The terminator: where perpetual day meets perpetual night on the exoplanet TRAPPIST-1f. NASA

The planets in the TRAPPIST-1 solar system that are most likely to support extraterrestrial life are the ones in the same position as Earth and Mars in our own system, according to new research.

With seven Earth-sized exoplanets closely orbiting a small star about 40 light-years away, TRAPPIST-1 has become arguably the most famous alien solar system in the couple years since its discovery. Scientists have previously reported that a handful of the planets could be in their star’s habitable zone and a new study in the journal Astronomy & Astrophysics takes that idea a step further, pointing to two of its planets that are most likely to be comfortable for alien life. Those planets are the third and fourth ones from the star, TRAPPIST-1d and TRAPPIST-1e.

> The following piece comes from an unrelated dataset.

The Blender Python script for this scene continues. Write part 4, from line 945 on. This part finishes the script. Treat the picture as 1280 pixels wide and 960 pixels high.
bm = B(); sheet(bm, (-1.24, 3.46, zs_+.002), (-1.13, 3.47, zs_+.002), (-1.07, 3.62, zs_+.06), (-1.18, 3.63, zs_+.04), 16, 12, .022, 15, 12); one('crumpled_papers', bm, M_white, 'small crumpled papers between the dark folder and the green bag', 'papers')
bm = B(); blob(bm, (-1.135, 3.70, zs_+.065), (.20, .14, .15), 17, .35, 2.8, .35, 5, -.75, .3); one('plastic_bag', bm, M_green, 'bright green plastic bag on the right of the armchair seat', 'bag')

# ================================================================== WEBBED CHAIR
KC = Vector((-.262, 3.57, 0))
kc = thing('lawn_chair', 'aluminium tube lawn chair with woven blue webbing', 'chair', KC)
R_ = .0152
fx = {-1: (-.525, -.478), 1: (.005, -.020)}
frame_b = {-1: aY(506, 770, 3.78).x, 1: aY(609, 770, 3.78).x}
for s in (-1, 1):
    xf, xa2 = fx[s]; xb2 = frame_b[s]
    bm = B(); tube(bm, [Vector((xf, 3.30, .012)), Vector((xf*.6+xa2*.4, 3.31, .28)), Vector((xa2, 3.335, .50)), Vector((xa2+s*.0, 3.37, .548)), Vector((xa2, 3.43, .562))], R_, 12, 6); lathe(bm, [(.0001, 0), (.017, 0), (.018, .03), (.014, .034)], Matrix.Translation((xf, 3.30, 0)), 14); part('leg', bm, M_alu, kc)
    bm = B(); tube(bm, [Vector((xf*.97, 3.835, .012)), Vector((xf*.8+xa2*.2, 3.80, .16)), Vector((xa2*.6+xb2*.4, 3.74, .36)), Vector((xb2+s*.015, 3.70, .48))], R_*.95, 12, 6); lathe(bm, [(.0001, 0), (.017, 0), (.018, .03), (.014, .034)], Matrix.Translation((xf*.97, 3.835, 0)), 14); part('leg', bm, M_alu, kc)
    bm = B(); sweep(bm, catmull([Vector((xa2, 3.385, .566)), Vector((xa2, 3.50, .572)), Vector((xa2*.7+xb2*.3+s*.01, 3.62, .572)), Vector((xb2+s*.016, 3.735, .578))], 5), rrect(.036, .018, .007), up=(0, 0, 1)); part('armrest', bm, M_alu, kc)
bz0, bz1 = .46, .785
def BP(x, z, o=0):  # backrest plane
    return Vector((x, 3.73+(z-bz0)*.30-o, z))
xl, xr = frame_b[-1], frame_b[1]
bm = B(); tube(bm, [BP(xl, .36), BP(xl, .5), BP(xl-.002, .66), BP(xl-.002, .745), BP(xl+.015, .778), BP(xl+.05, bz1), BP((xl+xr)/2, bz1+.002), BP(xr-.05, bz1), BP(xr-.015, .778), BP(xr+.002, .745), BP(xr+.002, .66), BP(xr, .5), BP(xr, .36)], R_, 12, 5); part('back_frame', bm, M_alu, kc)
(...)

In the order of the planets, the two exoplanets have the same position in their solar system as Earth and Mars, although they are much closer to their star than Earth and Mars are to the sun.

Despite their proximity to the TRAPPIST-1 star, all the planets are relatively cool because the star is small.

To figure out which of the seven exoplanets are most likely to be habitable, a team of researchers analyzed their orbits, temperatures and possibly compositions.

The planets in the TRAPPIST-1 solar system that are in the same position as Earth and Mars might be the most habitable for extraterrestrial life. NASA

“Assuming the planets are composed of water ice, rock and iron, we determine how much of each might be present, and how thick the different layers would be,” researcher Amy Barr said in a statement from the Planetary Science Institute, where she is a senior scientist. To make up for unknowns like the exact masses and diameters of the planets, “we show the full range of possible interior structures and interior compositions.”

Better hammering out the mass and radius of each planet would make for better predictions, however.

The analysis suggested that TRAPPIST-1d and TRAPPIST-1e are the most likely to be habitable because their surfaces could be temperate and their interiors could be heated by the energy created from the gravitational forces of their orbits.

The third planet, the one in the same position in the planetary order as Earth, may also be covered by an ocean, according to the institute.

In addition to the findings about TRAPPIST-1’s version of Earth and Mars, the team also found that the first and second planets might have mantles of molten rock and surfaces of solid rock onto which magma erupts. The three planets farthest out could possibly have icy surfaces covering oceans.

One remaining concern is the radiation from the star.

“Any form of life is threatened … by strong stellar activity,” according to the study. The TRAPPIST-1 star might have “frequent flares which present a serious threat for planetary atmospheres. Strong magnetic fields are required to protect the atmosphere from erosion, and life from high-energy radiation.”